Complex overburdens, dipping beds and salt can complicate surface seismic surveys, and this is where VSPs can come in handy. But they don’t always provide the additional information needed for informed decisions.

Business barriers
Because of the nature of the oil and gas business, new technologies often get overhyped before the kinks have really been worked out. “New technology advances create excitement in the industry that can lead to a bandwagon mentality,” he said. “The cooler sounding the technology, the more the excitement, and it becomes sort of like a boom or bust in the stock market. The oil company’s goal is to achieve value, and the vendors rush to commercialization, resulting in overselling.

“This may not be intentional; they’re trying to fulfill the demand they’re seeing. But the technology may be too immature to actually achieve something that will affect a particular project.”

3-D VSPs also have suffered from being shown to be “just as good as surface seismic.” “So what?” Hornby asked. “You already have the seismic; you’re drilling wells on it. If the VSP image looks something like it, academically that’s great. But does it add anything to the project?”

3-D VSP imaging

The objective of a 3-D VSP is to provide a 3-D image volume that delivers crisper resolution than surface seismic and will image areas, such as beneath salt, which are poorly imaged on the surface seismic.

3-D VSP imaging has been a development process, Hornby said. Early examples showed promise but delivered poor image quality, mostly because of inadequate tools and imaging solutions. They also suffered some of the overhyped fate due to over-optimistic feasibility modeling.

Hornby is a huge proponent of instrumenting the wellbore as much as possible. While earlier tools might have been a few hundred meters in length, he promotes tools that are 2,438 m to 3,050 m (8,000 ft to 10,000 ft) in length. He also promotes 3-D finite modeling prior to the survey and the use of the latest imaging algorithms and anisotropic velocity models during processing.

For instance, at its Wamsutter Field in Wyoming, BP used a 160-level tool to perform a VSP survey. Hornby said the well was full of receivers with a large, dense shot pattern. “A lot of modeling went into that,” he said. Results from the survey were very promising.

Given these types of findings, companies are developing both wireline-conveyed and tubing/drillpipe-conveyed land systems, one of which will have 1,000 levels of capability when its development is complete.

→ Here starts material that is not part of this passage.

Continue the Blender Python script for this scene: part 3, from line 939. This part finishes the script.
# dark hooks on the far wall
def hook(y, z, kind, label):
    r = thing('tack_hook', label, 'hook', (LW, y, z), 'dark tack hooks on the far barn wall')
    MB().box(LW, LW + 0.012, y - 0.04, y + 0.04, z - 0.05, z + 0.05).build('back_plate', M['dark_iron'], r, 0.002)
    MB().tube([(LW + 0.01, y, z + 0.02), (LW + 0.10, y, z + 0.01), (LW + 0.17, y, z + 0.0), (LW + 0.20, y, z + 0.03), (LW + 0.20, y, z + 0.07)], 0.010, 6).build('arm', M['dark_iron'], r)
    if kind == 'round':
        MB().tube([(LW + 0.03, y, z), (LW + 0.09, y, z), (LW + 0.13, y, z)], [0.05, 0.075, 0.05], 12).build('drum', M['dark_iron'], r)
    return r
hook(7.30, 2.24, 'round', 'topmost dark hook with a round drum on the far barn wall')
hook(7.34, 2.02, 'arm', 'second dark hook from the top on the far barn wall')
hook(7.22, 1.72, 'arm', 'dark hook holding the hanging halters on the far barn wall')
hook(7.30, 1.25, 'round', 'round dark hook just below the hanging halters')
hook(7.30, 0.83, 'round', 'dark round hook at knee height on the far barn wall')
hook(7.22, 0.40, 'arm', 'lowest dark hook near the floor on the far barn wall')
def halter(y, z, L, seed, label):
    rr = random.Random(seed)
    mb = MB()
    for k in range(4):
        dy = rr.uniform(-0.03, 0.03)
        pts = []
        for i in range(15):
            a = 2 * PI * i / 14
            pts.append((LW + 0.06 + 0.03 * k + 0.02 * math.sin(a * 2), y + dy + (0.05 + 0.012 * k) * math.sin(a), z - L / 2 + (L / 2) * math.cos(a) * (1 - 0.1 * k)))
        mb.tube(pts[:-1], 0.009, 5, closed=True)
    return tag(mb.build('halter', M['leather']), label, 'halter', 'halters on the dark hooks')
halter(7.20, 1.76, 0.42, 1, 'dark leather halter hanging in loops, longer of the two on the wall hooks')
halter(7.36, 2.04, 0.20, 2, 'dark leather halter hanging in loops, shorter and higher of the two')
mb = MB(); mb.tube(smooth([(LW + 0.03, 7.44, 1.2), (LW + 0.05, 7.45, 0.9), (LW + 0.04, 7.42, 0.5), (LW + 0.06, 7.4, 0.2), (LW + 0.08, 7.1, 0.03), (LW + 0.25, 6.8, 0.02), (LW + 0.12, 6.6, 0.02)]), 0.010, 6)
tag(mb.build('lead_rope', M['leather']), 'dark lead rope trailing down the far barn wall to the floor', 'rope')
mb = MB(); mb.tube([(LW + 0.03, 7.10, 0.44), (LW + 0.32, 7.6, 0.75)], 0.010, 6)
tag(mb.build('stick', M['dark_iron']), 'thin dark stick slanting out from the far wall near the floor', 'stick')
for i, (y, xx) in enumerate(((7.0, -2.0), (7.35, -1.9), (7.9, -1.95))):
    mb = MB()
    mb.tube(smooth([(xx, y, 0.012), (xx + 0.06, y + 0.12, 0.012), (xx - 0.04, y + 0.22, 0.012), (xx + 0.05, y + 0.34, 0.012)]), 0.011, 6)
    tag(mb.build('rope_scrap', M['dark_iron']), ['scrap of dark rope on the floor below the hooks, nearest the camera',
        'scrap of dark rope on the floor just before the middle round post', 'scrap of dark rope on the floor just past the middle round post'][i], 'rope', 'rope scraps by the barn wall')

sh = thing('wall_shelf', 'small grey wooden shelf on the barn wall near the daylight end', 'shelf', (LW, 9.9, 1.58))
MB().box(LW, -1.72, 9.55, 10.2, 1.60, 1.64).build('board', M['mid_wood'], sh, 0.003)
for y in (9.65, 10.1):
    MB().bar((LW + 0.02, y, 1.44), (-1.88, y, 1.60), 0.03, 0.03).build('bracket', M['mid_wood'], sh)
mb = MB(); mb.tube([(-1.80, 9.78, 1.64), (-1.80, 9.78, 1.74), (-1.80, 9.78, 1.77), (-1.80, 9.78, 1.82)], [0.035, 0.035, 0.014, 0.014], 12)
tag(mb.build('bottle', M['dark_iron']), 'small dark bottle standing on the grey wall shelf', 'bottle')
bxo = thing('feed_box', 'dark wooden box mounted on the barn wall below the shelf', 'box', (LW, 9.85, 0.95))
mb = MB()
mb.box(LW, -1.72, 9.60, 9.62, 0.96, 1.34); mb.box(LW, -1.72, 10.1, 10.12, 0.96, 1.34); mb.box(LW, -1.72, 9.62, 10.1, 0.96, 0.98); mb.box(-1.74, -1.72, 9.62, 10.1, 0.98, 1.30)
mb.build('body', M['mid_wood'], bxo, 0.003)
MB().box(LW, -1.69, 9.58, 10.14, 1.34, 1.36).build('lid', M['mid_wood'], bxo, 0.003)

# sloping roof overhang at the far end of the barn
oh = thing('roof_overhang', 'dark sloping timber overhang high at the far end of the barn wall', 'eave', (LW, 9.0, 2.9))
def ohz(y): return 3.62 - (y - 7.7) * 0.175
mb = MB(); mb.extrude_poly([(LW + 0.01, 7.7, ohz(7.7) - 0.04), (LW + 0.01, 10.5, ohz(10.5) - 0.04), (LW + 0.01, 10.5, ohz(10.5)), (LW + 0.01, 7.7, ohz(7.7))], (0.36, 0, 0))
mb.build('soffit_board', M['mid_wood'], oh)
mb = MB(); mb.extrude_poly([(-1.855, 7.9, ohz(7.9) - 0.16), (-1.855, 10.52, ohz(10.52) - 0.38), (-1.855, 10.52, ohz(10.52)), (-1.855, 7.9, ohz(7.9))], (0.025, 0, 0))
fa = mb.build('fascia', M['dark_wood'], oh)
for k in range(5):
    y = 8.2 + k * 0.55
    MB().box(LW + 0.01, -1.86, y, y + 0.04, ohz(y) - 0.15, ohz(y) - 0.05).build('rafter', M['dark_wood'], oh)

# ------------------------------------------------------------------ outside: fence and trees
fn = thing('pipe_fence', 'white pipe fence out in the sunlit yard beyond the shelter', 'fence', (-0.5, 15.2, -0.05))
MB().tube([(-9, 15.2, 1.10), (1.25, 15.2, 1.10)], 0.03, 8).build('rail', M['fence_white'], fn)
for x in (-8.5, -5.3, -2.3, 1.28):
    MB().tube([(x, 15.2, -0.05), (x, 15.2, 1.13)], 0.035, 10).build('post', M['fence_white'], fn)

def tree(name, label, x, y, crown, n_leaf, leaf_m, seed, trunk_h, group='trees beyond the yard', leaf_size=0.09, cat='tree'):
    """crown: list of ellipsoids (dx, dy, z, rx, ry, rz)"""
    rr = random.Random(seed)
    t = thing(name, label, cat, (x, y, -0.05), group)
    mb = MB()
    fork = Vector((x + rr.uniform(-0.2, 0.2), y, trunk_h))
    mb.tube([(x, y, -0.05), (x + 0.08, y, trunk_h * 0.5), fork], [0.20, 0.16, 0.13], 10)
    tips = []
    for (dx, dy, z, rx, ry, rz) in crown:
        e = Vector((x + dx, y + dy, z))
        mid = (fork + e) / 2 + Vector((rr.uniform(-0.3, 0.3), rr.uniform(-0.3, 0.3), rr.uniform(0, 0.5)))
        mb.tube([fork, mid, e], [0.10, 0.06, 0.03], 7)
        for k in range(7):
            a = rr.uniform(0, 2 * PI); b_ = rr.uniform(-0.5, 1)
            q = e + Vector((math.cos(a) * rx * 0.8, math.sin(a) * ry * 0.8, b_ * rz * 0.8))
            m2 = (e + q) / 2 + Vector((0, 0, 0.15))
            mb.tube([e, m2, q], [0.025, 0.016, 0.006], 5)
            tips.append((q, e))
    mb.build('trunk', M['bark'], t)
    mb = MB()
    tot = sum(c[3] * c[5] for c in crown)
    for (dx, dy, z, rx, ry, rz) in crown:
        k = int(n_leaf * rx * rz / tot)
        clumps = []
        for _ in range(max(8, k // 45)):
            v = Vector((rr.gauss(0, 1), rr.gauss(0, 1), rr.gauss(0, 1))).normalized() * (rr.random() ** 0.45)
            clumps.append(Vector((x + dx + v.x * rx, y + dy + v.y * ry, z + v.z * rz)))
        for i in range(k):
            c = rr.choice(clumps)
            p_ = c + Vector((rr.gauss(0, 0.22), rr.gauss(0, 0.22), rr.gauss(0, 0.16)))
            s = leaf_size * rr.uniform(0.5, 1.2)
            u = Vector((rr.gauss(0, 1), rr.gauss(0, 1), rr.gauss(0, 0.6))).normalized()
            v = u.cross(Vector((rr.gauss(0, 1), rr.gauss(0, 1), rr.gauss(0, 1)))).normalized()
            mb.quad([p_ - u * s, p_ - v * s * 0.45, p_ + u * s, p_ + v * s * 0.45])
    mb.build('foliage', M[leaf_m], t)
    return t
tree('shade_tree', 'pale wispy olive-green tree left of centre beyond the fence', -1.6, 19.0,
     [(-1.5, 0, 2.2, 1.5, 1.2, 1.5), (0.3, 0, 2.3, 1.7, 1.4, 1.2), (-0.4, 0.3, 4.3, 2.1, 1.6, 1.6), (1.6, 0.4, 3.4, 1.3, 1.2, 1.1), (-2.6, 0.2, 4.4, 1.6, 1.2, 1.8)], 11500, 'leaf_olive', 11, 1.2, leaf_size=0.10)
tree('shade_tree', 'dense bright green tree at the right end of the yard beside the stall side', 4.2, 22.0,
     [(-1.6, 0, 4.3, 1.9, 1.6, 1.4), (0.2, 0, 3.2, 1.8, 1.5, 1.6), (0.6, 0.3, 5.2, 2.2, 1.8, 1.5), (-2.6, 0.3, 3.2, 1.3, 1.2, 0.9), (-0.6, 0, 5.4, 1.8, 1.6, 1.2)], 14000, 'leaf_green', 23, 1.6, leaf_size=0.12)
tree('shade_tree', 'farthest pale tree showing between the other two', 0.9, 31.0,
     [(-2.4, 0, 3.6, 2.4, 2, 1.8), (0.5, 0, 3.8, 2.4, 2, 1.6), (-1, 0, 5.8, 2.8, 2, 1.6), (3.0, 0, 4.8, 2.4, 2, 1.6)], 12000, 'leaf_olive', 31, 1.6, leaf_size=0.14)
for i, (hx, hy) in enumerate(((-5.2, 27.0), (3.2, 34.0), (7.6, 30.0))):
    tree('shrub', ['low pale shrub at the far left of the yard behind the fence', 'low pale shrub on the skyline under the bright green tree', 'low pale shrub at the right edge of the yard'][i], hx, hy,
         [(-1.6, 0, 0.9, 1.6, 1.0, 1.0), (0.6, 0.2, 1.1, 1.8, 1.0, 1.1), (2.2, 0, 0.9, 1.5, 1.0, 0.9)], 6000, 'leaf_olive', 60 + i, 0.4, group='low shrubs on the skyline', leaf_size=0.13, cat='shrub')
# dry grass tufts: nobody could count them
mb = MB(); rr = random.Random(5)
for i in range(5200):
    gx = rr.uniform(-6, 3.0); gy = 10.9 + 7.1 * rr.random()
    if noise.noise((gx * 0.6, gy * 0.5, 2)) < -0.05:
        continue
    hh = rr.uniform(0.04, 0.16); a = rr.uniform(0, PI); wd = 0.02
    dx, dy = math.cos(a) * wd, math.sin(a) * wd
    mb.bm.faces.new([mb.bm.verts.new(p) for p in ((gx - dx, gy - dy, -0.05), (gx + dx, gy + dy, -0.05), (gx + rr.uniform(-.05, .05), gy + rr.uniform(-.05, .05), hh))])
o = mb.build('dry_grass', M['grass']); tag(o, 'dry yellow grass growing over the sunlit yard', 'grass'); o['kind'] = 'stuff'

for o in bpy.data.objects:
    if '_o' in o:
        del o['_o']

Offshore, the size of the prize is enough to spur companies to action. Hornby said that 1,220-m (4,000-ft) arrays are possible, but the tools will still need near-term development to get to the 2,438-m tool he envisions. Simulations, meanwhile, indicate that fully instrumented wells will provide the best data. Again, vendors are working to develop tools, mostly wireline-conveyed,
to meet these goals.

Permanent arrays
This is one of the areas of greatest interest in borehole geophysics. Permanently installed sensors can deliver larger-scale 3-D VSP imaging using multiple instrumented wells with a surface source vessel and can deliver low-cost and effective reservoir monitoring capability.

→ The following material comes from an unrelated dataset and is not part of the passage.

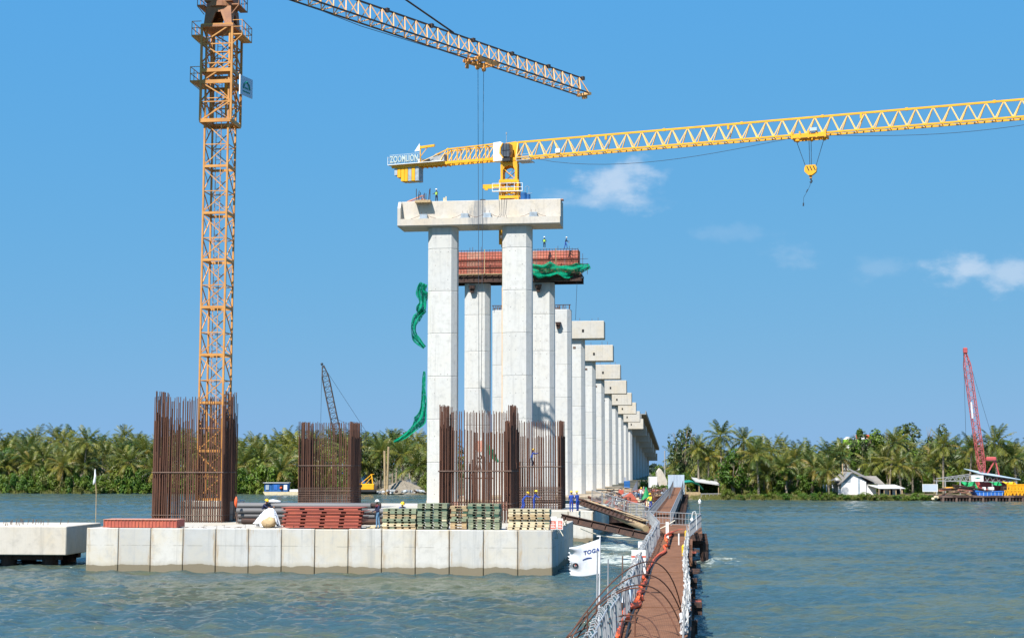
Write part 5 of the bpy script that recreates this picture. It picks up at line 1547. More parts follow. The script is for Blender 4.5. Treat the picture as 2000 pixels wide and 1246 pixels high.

Costs can be greatly reduced over conventional 3-D VSP due to removal of the rig time cost and lack of requirement
to deploy surface or seabed seismic sensors for reservoir monitoring. For the downhole technology there are two main options:
• Dedicated 3-D fiber-optic sensors. These provide high-quality three-component data but are expensive and of limited array size; and
• Distributed acoustic sensing (DAS). This technology uses an existing fiber-optic cable and pulses light down the cable. The light is backscattered by impurities in the fiber, and the phase and amplitude effects are changed by any strain in the fiber caused by seismic waves or acoustic waves hitting the fiber. A surface box translates the received laser signal into seismic signals.

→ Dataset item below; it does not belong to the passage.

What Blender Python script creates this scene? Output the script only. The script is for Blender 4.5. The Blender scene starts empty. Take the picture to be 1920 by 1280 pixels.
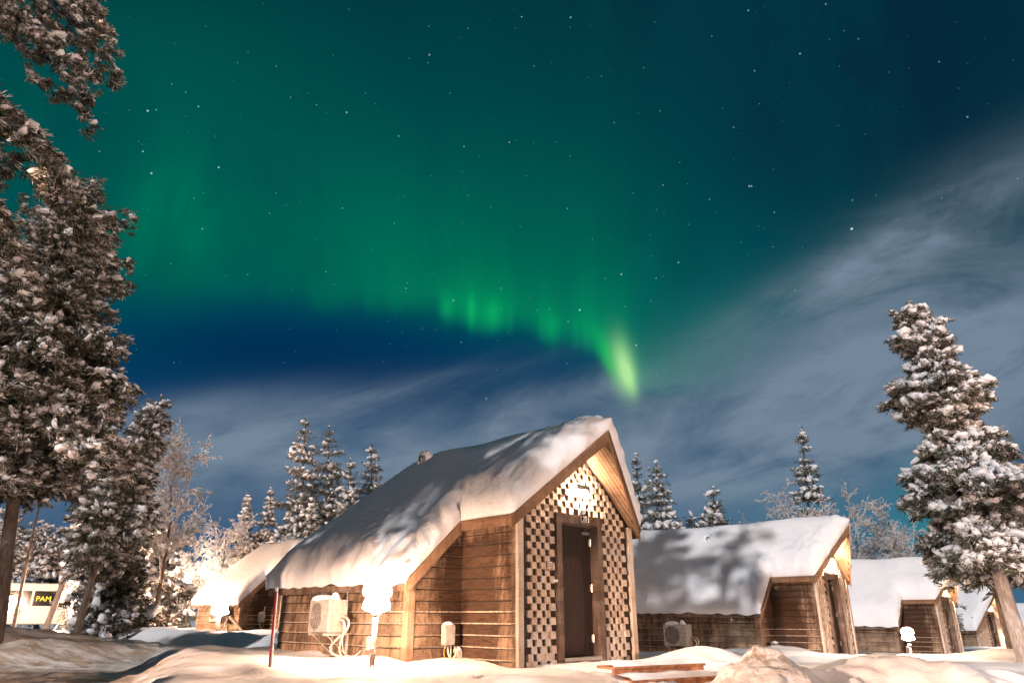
import bpy, bmesh, math, random
import numpy as np
from mathutils import Vector, Matrix, noise as mnoise
random.seed(7); RNG = np.random.default_rng(7)
SC = bpy.context.scene
COL = SC.collection
R = math.radians

# ------------------------------------------------------------------ camera
F_PX, PITCH, CAM_Z = 1322.97, R(21.1738), 0.633
cam_d = bpy.data.cameras.new('camera'); cam_d.sensor_width = 36; cam_d.lens = F_PX / 1920 * 36
cam_d.clip_start = 0.05; cam_d.clip_end = 3000
cam = bpy.data.objects.new('camera', cam_d); COL.objects.link(cam)
cam.location = (0, 0, CAM_Z); cam.rotation_euler = (math.pi / 2 + PITCH, 0, 0)
SC.camera = cam

def srgb(r, g, b):
    f = lambda c: (c / 12.92 if c <= .04045 else ((c + .055) / 1.055) ** 2.4)
    return (f(r / 255), f(g / 255), f(b / 255), 1)

# ------------------------------------------------------------------ node helper
class NT:
    def __init__(s, tree): s.t = tree; s.n = tree.nodes; s.l = tree.links
    def new(s, typ, **kw):
        n = s.n.new(typ)
        for k, v in kw.items(): setattr(n, k, v)
        return n
    def put(s, sock, v):
        if hasattr(v, 'is_output'): s.l.new(v, sock)
        elif v is not None: sock.default_value = v
    def m(s, op, a, b=None, c=None, clamp=False):
        n = s.new('ShaderNodeMath', operation=op, use_clamp=clamp)
        s.put(n.inputs[0], a); s.put(n.inputs[1], b); s.put(n.inputs[2], c)
        return n.outputs[0]
    def vm(s, op, a, b=None):
        n = s.new('ShaderNodeVectorMath', operation=op)
        s.put(n.inputs[0], a); s.put(n.inputs[1], b)
        return n.outputs['Value'] if op in ('DOT_PRODUCT', 'LENGTH', 'DISTANCE') else n.outputs['Vector']
    def mix(s, fac, a, b, blend='MIX'):
        n = s.new('ShaderNodeMix', data_type='RGBA', blend_type=blend)
        s.put(n.inputs[0], fac); s.put(n.inputs[6], a); s.put(n.inputs[7], b)
        return n.outputs[2]
    def noise(s, vec, scale, detail=4, rough=.5, dist=0, out='Fac'):
        n = s.new('ShaderNodeTexNoise'); s.put(n.inputs['Vector'], vec)
        n.inputs['Scale'].default_value = scale; n.inputs['Detail'].default_value = detail
        n.inputs['Roughness'].default_value = rough; n.inputs['Distortion'].default_value = dist
        return n.outputs[out]
    def ss(s, x, a, b, lo=0, hi=1):
        n = s.new('ShaderNodeMapRange', interpolation_type='SMOOTHSTEP')
        s.put(n.inputs[0], x); s.put(n.inputs[1], a); s.put(n.inputs[2], b); s.put(n.inputs[3], lo); s.put(n.inputs[4], hi)
        return n.outputs[0]
    def curve(s, x, pts):
        n = s.new('ShaderNodeFloatCurve'); c = n.mapping.curves[0]
        while len(c.points) < len(pts): c.points.new(.5, .5)
        for p, q in zip(c.points, pts): p.location = q; p.handle_type = 'AUTO_CLAMPED'
        n.mapping.use_clip = True; n.mapping.update(); s.put(n.inputs['Value'], x)
        return n.outputs[0]
    def sep(s, v):
        n = s.new('ShaderNodeSeparateXYZ'); s.put(n.inputs[0], v); return n.outputs
    def comb(s, x, y, z):
        n = s.new('ShaderNodeCombineXYZ')
        for i, v in enumerate((x, y, z)): s.put(n.inputs[i], v)
        return n.outputs[0]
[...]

The big and potentially game-changing advantage of DAS is delivery of a very large borehole seismic array (fully instrumenting the well as essentially the array of sensors is everywhere an optic fiber is instrumented in the well) at very low cost and with minimal or no change to well completion procedures. The downhole sensor is simply plain optic fiber, which could easily be included in the standard well completion cabling bundle (e.g. for downhole pressure/temperature [P/T] measurement). The “low-hanging fruit” for DAS is that many wells are already instrumented with fiber for downhole optic P/T gauges or distributed temperature sensing (DTS). So by adding a surface box while a seabed node survey is being acquired near a well, a full 3-D VSP survey can be acquired at very little cost and with no impact or intervention in the well.

However, Hornby said, there are some issues with data quality. First, signal-to-noise (S/N) is an issue with current DAS systems and is seen to be 20 db or more below highquality dedicated seismic sensors. The impact of this is that the higher frequencies that 3-D VSP targets may not be received with the DAS system, and the high noise floor can limit the useful depth the system can be used at. Hornby said that all of the companies that manufacture these systems are working to get the noise floor down.

Another issue is that the amplitude in DAS surveys falls off very quickly. “If your source is oriented along the fiber, you get a good signal,” he said. “If it’s orthogonal to the fiber, it’s horrible.” As shown by recent field trials, special installation procedures for newly completed wells such as helix-winding the fiber can potentially deliver a more angle-independent result and better imaging.

Traffic lights
Hornby rated the different borehole geophysics systems with a simple traffic light system. Green means the technology
brings business value now. Yellow is some business value but more work needed; red is no business value. The traffic lights look at the potential now, in one to five years and in five years plus.

None of these high-end technologies gets the green light today, but 3-D VSP, amplitude vs. azimuth and anisotropy, microseismic hydraulic fracture monitoring for event location, and salt proximity get green lights within five years. DAS, microseismic hydraulic fracture monitoring for source mechanisms and crosswell imaging get green lights five years or more out.

In the case of 3-D VSPs, Hornby said he’s looking for “the definitive survey. The interpreter says, ‘Wow, now I
can take this to the bank,’” he said. “Once that happens, we move to do business as usual.”